There’s a mad scene, a ghostly visitation and a deus ex machina, as a midcareer mezzo frets over life choices and ongoing career prospects. An up-and-coming soprano, tenor and baritone vie desperately for attention. A queeny stage manager — a countertenor, no less — would rather be listening to Lady Gaga. Opera and football, old music and new, contend for advocates and audiences.

Mingling comedy and poignancy, this is the stuff of Great Scott, the new opera by composer Jake Heggie and librettist Terrence McNally that had its world premiere Friday night at the Winspear Opera House. Co-commissioned by the Dallas Opera and San Diego Opera, it had about as formidable a lineup of participants as the Dallas company could assemble.

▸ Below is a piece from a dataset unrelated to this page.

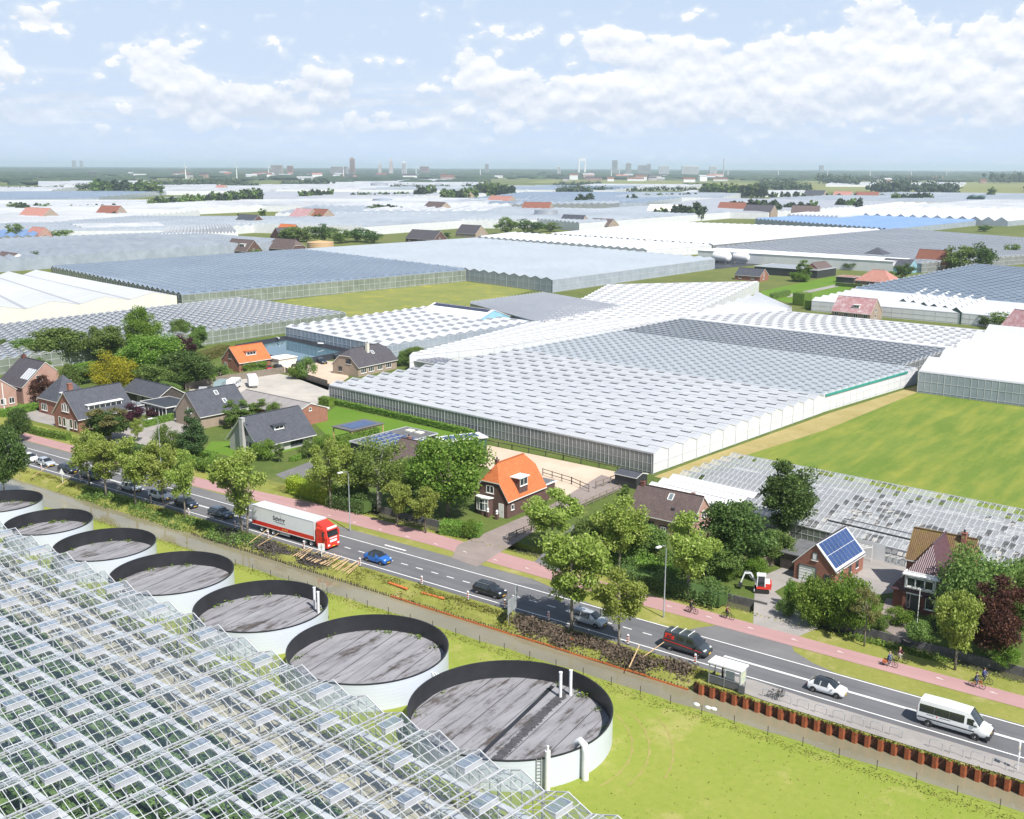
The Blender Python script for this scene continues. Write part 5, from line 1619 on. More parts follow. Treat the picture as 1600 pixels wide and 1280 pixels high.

The opening-night audience guffawed again and again at the opera’s veritable catalog of inside-opera characters (including, of course, gay ones) and gags. Heggie’s thoroughly tonal and often tuneful score is no less generous a mélange: dreamy, woozy orchestral music at the start; faux-Bellini coloratura and dog-trot motifs; soaring Straussian arias; and a good deal that sounds closer to Broadway musicals. At the Super Bowl, Tatyana turns the national anthem into a bel canto scena, backed by four policemen.

Patrick Summers is the most authoritative and responsive conductor a singer — and composer — could wish for, and the Dallas Opera Orchestra plays assuredly and expressively. Choral contributions have been well coached by Alexander Rom.